›› Editorial
Le Parti retranché. Le poids des prébendes.
Mais, effet du système consensuel qui accommode les contraires, ces ajustements d’ouverture cohabitent avec la persistance de tendances économiques et politiques très conservatrices. Les taxes aux entreprises restent parmi les plus élevées des émergents ; les entreprises d’état, lourdes, mal gérées, gaspilleuses et peu innovantes dominent le paysage industriel, gênant la remise en ordre, perpétuant les doublons, freinant la naissance de champions nationaux (Huawei est l’exception qui confirme la règle). Surtout elles handicapent la montée en gamme technologique et perpétuent la dépendance de la Chine à l’étranger.
Le système financier rigide placé sous la chape du pouvoir, induit des dérapages souterrains de la finance grise qui nourrit l’usure. Source d’infinis gaspillages, il est un des facteurs récurrents de la faible rentabilité du capital, dont la persistance serait mortelle pour la croissance chinoise.
Dans la sphère politique, les tendances à l’ouverture sont compensées par des mesures conservatoires visant à éviter la contagion de « l’effet Wukan », tenant la justice aux ordres, maintenant la censure d’internet et des médias et réprimant plus ou moins durement les critiques politiques. Ces manœuvres sont les ultimes recours pour préserver la stabilité sociale, le rôle dirigeant du Parti et ses prébendes qui ont enrichi l’oligarchie et enserrent l’appareil économique et productif dans un enchevêtrement de liens politico-affairistes, fond de tableau de la Chine depuis plus de trente-cinq ans.
La protection des prébendes, que la modernisation de la Chine commande de briser, puisqu’elles nourrissent l’opposition aux réformes, condition de la modernisation de la Chine, est en train de devenir un des enjeux politiques du pays autour duquel se cristallisent les luttes de pouvoir. Ces dernières seront d’autant plus hargneuses et mordantes que les avantages acquis sont retranchés dans les citadelles de pouvoir que sont la finance et les grands secteurs industriels.

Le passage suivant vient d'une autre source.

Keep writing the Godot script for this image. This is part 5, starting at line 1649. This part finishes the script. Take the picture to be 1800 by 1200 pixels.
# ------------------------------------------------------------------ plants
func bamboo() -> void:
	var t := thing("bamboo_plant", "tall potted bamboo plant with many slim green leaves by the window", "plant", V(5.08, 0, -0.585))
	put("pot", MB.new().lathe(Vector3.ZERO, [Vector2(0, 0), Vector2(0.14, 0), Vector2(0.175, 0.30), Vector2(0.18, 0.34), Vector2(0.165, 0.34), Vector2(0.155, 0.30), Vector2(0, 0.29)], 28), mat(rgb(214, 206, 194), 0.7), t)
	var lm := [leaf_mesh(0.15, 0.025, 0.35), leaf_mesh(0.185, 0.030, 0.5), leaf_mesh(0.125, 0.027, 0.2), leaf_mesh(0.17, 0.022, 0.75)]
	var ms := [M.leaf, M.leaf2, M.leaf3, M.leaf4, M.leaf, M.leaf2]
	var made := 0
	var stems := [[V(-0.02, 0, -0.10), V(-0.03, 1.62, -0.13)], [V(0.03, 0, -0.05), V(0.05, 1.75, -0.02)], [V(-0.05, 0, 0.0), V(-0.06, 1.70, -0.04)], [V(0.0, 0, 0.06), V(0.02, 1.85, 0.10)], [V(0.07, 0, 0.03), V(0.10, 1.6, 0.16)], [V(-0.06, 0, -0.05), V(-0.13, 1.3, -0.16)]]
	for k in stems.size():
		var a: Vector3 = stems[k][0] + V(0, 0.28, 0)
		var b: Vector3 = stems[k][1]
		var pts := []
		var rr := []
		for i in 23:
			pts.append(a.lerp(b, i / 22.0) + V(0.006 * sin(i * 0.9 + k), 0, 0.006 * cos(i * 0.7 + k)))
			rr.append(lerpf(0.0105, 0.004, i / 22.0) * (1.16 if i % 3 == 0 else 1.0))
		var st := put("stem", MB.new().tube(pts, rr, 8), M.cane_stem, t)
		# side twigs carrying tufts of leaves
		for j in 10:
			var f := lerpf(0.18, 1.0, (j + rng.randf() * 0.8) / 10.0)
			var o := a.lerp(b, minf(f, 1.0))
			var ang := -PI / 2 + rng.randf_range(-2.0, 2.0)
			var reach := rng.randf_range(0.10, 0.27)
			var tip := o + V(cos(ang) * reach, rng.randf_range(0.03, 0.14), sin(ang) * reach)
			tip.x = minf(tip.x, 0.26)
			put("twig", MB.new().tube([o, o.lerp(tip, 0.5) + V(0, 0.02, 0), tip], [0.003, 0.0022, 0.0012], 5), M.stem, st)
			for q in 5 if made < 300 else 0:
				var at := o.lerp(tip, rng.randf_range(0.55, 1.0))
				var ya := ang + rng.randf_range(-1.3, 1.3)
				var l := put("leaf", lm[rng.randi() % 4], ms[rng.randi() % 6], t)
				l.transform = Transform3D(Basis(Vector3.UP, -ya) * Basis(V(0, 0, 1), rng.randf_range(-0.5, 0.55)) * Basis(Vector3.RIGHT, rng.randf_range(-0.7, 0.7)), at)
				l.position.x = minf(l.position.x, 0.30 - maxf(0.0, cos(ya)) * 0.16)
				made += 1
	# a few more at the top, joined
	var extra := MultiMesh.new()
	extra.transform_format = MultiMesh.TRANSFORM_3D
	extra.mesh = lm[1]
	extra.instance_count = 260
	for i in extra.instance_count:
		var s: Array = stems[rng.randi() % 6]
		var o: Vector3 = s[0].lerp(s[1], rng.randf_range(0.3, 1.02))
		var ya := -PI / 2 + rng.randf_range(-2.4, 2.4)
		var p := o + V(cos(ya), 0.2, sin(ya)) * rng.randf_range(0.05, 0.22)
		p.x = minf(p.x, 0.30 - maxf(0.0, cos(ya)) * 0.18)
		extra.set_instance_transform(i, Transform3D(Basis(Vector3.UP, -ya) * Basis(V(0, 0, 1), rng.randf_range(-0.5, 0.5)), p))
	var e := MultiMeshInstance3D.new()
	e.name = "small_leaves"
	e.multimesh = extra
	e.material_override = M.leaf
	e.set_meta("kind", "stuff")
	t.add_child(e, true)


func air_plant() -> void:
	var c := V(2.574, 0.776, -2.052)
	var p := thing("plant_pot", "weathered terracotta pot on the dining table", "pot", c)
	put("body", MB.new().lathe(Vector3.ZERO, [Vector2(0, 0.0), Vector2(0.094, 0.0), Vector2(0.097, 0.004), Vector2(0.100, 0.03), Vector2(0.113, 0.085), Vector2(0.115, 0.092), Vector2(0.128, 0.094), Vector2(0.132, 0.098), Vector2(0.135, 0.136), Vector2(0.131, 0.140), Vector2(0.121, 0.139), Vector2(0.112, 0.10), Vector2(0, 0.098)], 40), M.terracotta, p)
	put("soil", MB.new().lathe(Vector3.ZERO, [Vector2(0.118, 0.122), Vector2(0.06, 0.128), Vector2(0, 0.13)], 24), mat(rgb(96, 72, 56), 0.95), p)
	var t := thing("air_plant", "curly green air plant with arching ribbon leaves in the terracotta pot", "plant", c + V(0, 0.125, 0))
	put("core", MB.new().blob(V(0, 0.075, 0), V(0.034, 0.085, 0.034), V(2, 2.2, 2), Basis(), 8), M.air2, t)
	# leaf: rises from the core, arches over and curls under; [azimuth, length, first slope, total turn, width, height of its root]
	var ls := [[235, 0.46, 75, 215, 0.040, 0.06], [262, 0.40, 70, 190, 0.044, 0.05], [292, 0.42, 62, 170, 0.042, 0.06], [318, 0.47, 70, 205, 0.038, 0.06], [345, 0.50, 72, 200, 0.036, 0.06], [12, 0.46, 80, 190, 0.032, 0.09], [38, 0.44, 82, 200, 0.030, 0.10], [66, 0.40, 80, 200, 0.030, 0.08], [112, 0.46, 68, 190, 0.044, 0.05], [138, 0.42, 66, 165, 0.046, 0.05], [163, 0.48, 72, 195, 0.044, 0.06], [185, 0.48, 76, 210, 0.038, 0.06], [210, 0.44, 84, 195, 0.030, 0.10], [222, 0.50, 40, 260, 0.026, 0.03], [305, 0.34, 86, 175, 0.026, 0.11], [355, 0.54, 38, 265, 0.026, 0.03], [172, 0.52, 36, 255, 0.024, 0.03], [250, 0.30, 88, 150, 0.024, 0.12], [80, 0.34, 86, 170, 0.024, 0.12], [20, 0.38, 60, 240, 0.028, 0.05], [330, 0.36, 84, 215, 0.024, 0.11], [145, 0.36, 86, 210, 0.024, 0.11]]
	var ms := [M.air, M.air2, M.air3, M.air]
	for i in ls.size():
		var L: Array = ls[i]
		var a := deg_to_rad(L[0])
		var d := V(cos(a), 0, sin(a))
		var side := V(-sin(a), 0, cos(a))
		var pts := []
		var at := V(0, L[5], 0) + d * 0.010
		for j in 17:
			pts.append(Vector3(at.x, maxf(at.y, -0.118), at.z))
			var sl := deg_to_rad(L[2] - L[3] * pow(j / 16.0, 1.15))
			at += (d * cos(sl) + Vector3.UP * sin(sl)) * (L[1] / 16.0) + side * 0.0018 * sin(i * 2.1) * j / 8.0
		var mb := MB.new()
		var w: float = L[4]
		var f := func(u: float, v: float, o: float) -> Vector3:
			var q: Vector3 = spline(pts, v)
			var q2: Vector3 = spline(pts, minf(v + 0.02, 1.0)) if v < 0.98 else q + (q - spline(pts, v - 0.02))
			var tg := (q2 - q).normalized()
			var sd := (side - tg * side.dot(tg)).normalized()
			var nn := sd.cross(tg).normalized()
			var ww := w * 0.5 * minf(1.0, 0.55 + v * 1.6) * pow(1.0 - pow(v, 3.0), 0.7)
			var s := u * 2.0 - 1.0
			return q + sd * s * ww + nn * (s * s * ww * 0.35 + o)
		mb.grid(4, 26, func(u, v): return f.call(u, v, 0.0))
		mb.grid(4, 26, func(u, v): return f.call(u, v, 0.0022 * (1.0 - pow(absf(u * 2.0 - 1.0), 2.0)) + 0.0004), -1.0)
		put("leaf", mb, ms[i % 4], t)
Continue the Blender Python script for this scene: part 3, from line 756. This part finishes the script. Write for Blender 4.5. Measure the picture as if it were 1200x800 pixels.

Mais le paysage de cette bataille à venir est complexe. Rares sont les dirigeants qui ne sont pas impliqués dans ce système de profits occultes et de « guanxi » qui sont l’essence même de la politique chinoise. Qu’ils soient conservateurs, attachés à l’ancien schéma de développement qui protège leurs prérogatives et leurs profits, ou, au contraire, réformateurs qui affichent leur détermination à les réduire, tous sont directement ou par des voies obliques connectés aux entrelacs de l’affairisme.
La rumeur publique, les réseaux sociaux, les correspondants étrangers se partagent de temps à autre ces secrets que tout le monde connaît. Avec la corruption et les attitudes désinvoltes, voire lourdement amorales de certains cadres, récemment mises en lumière par l’affaire Bo Xilai et celle de Chen Guangcheng, ils nourrissent la rancœur récurrente contre le Parti.
Mais, comme rien, en Chine ou ailleurs, n’est univoque, celle-ci cohabite avec des accès de solidarité patriotique, nourrie par un robuste nationalisme, souvent dirigé contre l’étranger.